The official also took investors through the attractions that makes it worth sinking their money into agricultural projects.
Among these, he mentioned the country's favourable ranking in the World Bank's Doing Business Report 2014, which ranked Rwanda as the top global reformer out of 189 countries, 22nd in protecting investor property and 13th in accessing credit.
"Gallup poll also ranked us as the safest country in the world in 2012. We are also building a robust capital market and Kigali Special Economic Zone that in the first phase will have 98 hectares of fully serviced land with roads, energy, fibre optic cable and water," he said.
The country also provides incentives that come in handy for investors such as duty free access within EAC and Comesa and no restriction on repatriation of capital and profits for foreign investors.
Among the opportunities on offer are horticultural projects, establishment of Kigali wholesale market for fresh produce, dairy investment in Rubirizi dairy, partnership at Mukamira dairy and tea and coffee expansion projects.
Raphel Rurangwa, the director-general of planning and programme coordination at the Ministry of Agriculture, said they were collaborating with RDB on policy interventions to make land use more efficient and sustainable.
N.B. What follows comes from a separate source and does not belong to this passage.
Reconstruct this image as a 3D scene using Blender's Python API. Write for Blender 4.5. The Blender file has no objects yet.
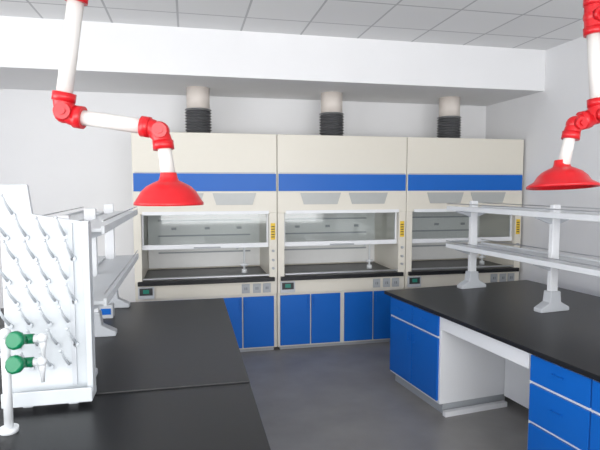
import bpy, math
from mathutils import Vector, Matrix
C=bpy.context.scene.collection
# ---------------------------------------------------------------- materials
def mat(name,col,rough=0.5,metal=0.0,noise=0.0,nscale=20,bump=0.0,coat=0.0,spec=0.5):
    m=bpy.data.materials.new(name); m.use_nodes=True
    nt=m.node_tree; b=nt.nodes['Principled BSDF']
    b.inputs['Roughness'].default_value=rough; b.inputs['Metallic'].default_value=metal
    b.inputs['Specular IOR Level'].default_value=spec
    b.inputs['Coat Weight'].default_value=coat
    tc=nt.nodes.new('ShaderNodeTexCoord'); n=nt.nodes.new('ShaderNodeTexNoise')
    n.inputs['Scale'].default_value=nscale; n.inputs['Detail'].default_value=4
    nt.links.new(tc.outputs['Object'],n.inputs['Vector'])
    r=nt.nodes.new('ShaderNodeMix'); r.data_type='RGBA'
    r.inputs[6].default_value=[c*(1-noise) for c in col]+[1]
    r.inputs[7].default_value=[min(1,c*(1+noise)) for c in col]+[1]
    nt.links.new(n.outputs['Fac'],r.inputs[0]); nt.links.new(r.outputs[2],b.inputs['Base Color'])
    if bump:
        bp=nt.nodes.new('ShaderNodeBump'); bp.inputs['Strength'].default_value=bump; bp.inputs['Distance'].default_value=0.01
        nt.links.new(n.outputs['Fac'],bp.inputs['Height']); nt.links.new(bp.outputs[0],b.inputs['Normal'])
    return m
WALL=mat('wall_paint',(.79,.79,.80),.85,noise=.02,nscale=3)
SOFF=mat('soffit_paint',(.80,.80,.81),.85,noise=.02,nscale=3)
FLOOR=mat('floor_epoxy',(.235,.228,.222),.42,noise=.35,nscale=2.6)
HOOD=mat('hood_cream_steel',(.68,.645,.565),.38,noise=.015)
HIN=mat('hood_liner',(.80,.80,.79),.5,noise=.02)
WHITE=mat('white_steel',(.74,.75,.77),.4,noise=.01)
PLAST=mat('white_plastic',(.70,.72,.74),.45,noise=.01)
RACK=mat('rack_plastic',(.58,.61,.635),.45,noise=.01)
PEG=mat('peg_plastic_shaded',(.52,.55,.58),.4,noise=.02)  # greyer than the board: shading of the pegs put into their colour
GREY=mat('grey_plastic',(.36,.38,.40),.5,noise=.02)
LGREY=mat('light_grey_plastic',(.50,.52,.55),.45,noise=.02)
DARK=mat('dark_gap',(.03,.03,.032),.6)
BLUE=mat('blue_laminate',(.004,.115,.48),.38,noise=.03,nscale=4,spec=.3)
BLACK=mat('black_resin_top',(.012,.0125,.014),.33,noise=.15,nscale=120,spec=.35)
BLACKL=mat('black_resin_top_matt',(.018,.0185,.020),.38,noise=.15,nscale=120,spec=.4)
RED=mat('red_plastic',(.60,.010,.016),.3,noise=.02)
TUBE=mat('white_tube',(.70,.68,.65),.3,noise=.01)
STEEL=mat('brushed_steel',(.55,.56,.58),.3,metal=.9)
GREEN=mat('green_plastic',(.0,.17,.07),.35)
YEL=mat('yellow_label',(.75,.5,.03),.5)
CREAM=mat('duct_collar',(.68,.62,.57),.5,noise=.03)
HOSE=mat('dark_flexible_hose',(.11,.112,.118),.5,noise=.2,nscale=30)
LENS=mat('grey_lamp_lens',(.40,.41,.40),.3,noise=.05)
SCREEN=mat('green_screen',(.02,.22,.16),.3)
def glass():
    m=bpy.data.materials.new('sash_glass'); m.use_nodes=True; nt=m.node_tree
    for n in list(nt.nodes): nt.nodes.remove(n)
    o=nt.nodes.new('ShaderNodeOutputMaterial'); t=nt.nodes.new('ShaderNodeBsdfTransparent'); g=nt.nodes.new('ShaderNodeBsdfGlossy')
    g.inputs['Roughness'].default_value=.05; t.inputs[0].default_value=(.90,.92,.92,1)
    x=nt.nodes.new('ShaderNodeMixShader'); x.inputs[0].default_value=.05
    nt.links.new(t.outputs[0],x.inputs[1]); nt.links.new(g.outputs[0],x.inputs[2]); nt.links.new(x.outputs[0],o.inputs[0]); return m
GLASS=glass()
def ceilmat():
    m=mat('ceiling_tiles',(.60,.60,.62),.9); nt=m.node_tree; b=nt.nodes['Principled BSDF']
    tc=nt.nodes.new('ShaderNodeTexCoord'); br=nt.nodes.new('ShaderNodeTexBrick')
    mp=nt.nodes.new('ShaderNodeMapping'); mp.inputs['Location'].default_value=(.06,.02,0)
    br.offset=0; br.squash=1
    br.inputs['Scale'].default_value=1; br.inputs['Brick Width'].default_value=.6; br.inputs['Row Height'].default_value=.6
    br.inputs['Mortar Size'].default_value=.010; br.inputs['Mortar Smooth'].default_value=0.1
    br.inputs['Color1'].default_value=(.78,.78,.78,1); br.inputs['Color2'].default_value=(.82,.82,.82,1); br.inputs['Mortar'].default_value=(.50,.50,.51,1)
    nt.links.new(tc.outputs['Object'],mp.inputs[0]); nt.links.new(mp.outputs[0],br.inputs['Vector'])
    nt.links.new(br.outputs['Color'],b.inputs['Base Color']); return m
CEIL=ceilmat()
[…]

They are working to develop an agricultural land lease client charter along with standard contract and corporate farming models, which will be ready in about two weeks to ease land lease processes.
RDB has also been in collaboration with the Ministry of Agriculture in developing infrastructure that will make for smoother agricultural processes such as energy and irrigation projects.
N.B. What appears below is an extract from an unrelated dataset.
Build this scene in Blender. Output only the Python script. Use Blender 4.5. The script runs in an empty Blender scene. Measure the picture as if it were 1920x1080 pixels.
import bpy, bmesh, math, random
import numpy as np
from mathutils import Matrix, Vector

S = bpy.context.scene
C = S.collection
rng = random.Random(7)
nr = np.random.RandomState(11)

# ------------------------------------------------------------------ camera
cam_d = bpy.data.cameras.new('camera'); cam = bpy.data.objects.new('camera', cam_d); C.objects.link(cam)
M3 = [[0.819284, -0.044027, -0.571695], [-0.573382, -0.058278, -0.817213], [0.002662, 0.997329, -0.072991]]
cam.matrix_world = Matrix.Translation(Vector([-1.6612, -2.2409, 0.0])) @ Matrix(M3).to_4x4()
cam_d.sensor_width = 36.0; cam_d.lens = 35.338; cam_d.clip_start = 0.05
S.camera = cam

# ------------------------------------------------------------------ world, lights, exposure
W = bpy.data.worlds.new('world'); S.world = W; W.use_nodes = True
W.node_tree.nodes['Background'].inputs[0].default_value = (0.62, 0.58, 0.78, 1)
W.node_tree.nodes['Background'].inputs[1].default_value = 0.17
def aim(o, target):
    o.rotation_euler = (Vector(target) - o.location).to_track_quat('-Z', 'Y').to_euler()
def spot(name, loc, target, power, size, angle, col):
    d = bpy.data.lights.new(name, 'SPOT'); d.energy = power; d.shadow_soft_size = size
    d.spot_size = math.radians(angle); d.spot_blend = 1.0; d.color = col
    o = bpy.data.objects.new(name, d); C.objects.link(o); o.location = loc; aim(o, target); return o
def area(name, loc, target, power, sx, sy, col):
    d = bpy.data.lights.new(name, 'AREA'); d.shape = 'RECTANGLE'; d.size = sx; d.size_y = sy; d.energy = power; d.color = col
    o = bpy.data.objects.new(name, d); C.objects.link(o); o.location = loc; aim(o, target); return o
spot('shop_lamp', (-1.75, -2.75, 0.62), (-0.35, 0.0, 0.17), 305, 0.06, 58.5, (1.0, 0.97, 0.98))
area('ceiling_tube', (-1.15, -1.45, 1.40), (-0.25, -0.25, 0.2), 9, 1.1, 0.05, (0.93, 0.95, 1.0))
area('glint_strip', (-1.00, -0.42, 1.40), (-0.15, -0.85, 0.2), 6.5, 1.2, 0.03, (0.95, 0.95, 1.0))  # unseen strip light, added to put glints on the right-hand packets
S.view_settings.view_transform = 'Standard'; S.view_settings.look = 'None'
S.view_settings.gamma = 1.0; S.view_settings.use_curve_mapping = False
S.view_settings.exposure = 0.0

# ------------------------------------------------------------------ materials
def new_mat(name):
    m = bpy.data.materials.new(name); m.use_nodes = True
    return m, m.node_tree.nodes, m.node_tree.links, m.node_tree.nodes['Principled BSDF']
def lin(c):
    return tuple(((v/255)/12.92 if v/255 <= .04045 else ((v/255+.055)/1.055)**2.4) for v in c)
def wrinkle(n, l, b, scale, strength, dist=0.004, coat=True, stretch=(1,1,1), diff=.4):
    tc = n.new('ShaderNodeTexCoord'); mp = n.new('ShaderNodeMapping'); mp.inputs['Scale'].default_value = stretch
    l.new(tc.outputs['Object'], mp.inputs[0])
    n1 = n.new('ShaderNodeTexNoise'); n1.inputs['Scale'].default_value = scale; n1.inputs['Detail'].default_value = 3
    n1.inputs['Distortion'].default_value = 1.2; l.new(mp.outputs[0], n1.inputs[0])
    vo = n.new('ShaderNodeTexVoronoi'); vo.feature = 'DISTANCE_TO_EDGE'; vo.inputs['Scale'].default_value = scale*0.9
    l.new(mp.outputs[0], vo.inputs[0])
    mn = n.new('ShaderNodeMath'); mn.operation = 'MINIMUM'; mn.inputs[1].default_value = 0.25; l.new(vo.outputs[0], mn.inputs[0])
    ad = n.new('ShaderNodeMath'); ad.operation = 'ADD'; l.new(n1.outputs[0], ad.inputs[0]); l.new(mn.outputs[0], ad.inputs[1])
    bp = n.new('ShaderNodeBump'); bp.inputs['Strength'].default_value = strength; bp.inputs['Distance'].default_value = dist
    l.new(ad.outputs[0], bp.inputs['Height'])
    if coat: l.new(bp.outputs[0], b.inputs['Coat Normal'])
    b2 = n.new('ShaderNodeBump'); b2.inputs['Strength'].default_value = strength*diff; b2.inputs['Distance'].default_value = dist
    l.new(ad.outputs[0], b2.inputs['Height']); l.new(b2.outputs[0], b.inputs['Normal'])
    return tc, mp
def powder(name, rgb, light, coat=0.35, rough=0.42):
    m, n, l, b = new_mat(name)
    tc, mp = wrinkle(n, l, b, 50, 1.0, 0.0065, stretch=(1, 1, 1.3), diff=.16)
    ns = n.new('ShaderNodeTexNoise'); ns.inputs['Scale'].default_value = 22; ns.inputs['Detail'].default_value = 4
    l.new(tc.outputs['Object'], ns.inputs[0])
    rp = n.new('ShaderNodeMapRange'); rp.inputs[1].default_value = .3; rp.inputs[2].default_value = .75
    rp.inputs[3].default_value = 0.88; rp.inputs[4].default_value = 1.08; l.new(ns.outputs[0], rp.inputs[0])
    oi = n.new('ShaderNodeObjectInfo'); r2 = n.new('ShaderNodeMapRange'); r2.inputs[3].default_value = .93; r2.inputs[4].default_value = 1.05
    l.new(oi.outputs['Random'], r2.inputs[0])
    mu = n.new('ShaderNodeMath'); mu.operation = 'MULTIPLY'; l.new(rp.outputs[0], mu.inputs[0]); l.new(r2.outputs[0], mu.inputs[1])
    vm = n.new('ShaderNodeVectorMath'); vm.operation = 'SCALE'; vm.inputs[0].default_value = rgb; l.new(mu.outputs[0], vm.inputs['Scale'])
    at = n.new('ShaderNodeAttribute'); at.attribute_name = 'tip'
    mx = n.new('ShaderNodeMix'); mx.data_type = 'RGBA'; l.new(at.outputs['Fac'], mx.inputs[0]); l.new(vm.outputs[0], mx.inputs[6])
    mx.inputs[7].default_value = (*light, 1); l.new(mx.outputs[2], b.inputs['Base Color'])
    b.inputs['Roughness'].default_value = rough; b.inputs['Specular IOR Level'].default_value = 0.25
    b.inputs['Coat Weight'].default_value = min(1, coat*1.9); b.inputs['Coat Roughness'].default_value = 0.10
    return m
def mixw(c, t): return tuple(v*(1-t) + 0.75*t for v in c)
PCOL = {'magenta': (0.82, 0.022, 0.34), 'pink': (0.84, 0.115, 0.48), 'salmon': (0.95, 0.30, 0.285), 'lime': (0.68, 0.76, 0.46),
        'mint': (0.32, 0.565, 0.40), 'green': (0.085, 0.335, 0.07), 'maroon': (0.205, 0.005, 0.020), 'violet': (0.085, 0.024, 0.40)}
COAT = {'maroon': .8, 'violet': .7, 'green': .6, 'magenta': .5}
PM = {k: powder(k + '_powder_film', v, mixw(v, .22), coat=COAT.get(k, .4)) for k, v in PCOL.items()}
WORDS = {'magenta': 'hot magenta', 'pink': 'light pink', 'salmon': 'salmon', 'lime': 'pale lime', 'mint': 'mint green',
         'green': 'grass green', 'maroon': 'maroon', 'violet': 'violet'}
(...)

Already, q feeder roads upgrading programme has a target of 2,300 kilometres in the next five years.
Investors were also reminded to invest responsibly and be keen on the social and environmental impacts of their projects.
The call was made by Anita Campion, the president of AZMJ (a global consulting firm offering services to transform international development and build local capacity).
"It should not only be about how much a firm makes, but also about having positive social impacts in the communities. By using socially-responsible investment approaches, investors can have an impact on food security, environmental protection, economic productivity of a region as well as health and education," Campion said.
Her comments were echoed by Frank Rubio, the global head of agriculture at Oikocredit, a renowned social investor that funds microfinances, who said they are always looking to fund responsible investors, citing firms that were having an impact on surrounding communities.
"There are lots of collaborative opportunities through which investors can be socially responsible like, leveraging public resources and coordinating group work outputs to improve management of smaller projects," Rubio said.